| Instructions for the task |
Will you return, word for word, only the lines from the top of the data below down to and including the one with "S.camera = cam"?

============

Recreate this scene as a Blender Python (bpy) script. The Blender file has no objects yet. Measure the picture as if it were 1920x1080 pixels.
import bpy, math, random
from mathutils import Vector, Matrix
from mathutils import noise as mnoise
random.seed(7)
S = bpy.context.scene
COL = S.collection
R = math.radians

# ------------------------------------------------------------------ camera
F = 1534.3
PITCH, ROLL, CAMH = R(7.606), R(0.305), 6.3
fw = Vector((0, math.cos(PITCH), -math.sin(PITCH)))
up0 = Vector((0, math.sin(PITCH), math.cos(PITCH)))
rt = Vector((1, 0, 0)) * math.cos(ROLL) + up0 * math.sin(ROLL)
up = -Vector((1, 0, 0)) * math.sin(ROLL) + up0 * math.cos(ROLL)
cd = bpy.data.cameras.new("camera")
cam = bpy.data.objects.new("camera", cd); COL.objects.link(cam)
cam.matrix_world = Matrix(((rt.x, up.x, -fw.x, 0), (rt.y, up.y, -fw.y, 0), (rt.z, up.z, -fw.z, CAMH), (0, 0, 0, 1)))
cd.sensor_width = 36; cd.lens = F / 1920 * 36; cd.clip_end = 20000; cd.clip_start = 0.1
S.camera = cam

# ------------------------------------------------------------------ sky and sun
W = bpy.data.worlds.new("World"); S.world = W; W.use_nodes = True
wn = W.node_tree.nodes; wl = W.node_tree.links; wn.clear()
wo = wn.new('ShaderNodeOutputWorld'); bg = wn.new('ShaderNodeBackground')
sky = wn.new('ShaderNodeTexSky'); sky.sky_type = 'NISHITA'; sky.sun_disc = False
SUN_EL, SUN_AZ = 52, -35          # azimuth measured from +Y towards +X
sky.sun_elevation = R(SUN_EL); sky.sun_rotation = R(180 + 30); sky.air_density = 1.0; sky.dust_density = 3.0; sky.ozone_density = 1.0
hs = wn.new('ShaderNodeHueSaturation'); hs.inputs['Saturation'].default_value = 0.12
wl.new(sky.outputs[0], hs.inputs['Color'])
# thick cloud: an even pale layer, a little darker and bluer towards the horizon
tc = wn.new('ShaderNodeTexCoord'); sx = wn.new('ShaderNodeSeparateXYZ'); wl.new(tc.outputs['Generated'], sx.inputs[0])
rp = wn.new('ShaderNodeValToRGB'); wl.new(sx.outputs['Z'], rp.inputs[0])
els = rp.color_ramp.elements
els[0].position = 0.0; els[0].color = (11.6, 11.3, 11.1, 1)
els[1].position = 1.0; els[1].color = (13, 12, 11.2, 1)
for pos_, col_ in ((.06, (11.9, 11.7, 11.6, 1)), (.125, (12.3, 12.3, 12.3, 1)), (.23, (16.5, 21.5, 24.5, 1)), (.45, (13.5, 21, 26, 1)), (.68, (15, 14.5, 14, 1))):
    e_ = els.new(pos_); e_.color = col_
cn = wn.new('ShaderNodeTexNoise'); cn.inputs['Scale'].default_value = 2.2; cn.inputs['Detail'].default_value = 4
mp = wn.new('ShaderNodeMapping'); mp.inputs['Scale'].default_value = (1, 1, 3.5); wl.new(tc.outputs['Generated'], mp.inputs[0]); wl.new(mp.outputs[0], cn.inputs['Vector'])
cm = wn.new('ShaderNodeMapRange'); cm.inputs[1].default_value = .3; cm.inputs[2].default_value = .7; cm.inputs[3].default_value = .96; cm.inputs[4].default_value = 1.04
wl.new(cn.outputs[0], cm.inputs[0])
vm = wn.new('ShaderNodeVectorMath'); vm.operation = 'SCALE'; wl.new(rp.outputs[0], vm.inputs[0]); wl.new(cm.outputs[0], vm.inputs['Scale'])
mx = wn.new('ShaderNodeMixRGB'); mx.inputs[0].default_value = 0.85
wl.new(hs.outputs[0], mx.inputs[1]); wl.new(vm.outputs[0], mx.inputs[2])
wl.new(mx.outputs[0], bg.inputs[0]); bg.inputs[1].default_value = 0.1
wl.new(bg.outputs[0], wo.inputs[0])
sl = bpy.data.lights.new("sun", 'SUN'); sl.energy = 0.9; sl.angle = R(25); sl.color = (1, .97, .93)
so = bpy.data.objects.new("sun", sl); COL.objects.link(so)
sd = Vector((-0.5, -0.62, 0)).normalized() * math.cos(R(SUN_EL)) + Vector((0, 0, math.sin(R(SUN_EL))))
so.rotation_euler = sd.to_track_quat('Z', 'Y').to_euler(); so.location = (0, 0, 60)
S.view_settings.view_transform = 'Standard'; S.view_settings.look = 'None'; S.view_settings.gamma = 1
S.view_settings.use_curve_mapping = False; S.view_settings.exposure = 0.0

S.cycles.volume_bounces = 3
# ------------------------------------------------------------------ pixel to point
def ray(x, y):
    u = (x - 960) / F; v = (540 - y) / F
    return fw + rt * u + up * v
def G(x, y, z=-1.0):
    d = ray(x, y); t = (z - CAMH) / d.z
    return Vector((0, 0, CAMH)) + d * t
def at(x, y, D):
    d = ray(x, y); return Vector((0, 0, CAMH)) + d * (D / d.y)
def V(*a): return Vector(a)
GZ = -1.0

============

| Output for this exercise |
Recreate this scene as a Blender Python (bpy) script. The Blender file has no objects yet. Measure the picture as if it were 1920x1080 pixels.
import bpy, math, random
from mathutils import Vector, Matrix
from mathutils import noise as mnoise
random.seed(7)
S = bpy.context.scene
COL = S.collection
R = math.radians

# ------------------------------------------------------------------ camera
F = 1534.3
PITCH, ROLL, CAMH = R(7.606), R(0.305), 6.3
fw = Vector((0, math.cos(PITCH), -math.sin(PITCH)))
up0 = Vector((0, math.sin(PITCH), math.cos(PITCH)))
rt = Vector((1, 0, 0)) * math.cos(ROLL) + up0 * math.sin(ROLL)
up = -Vector((1, 0, 0)) * math.sin(ROLL) + up0 * math.cos(ROLL)
cd = bpy.data.cameras.new("camera")
cam = bpy.data.objects.new("camera", cd); COL.objects.link(cam)
cam.matrix_world = Matrix(((rt.x, up.x, -fw.x, 0), (rt.y, up.y, -fw.y, 0), (rt.z, up.z, -fw.z, CAMH), (0, 0, 0, 1)))
cd.sensor_width = 36; cd.lens = F / 1920 * 36; cd.clip_end = 20000; cd.clip_start = 0.1
S.camera = cam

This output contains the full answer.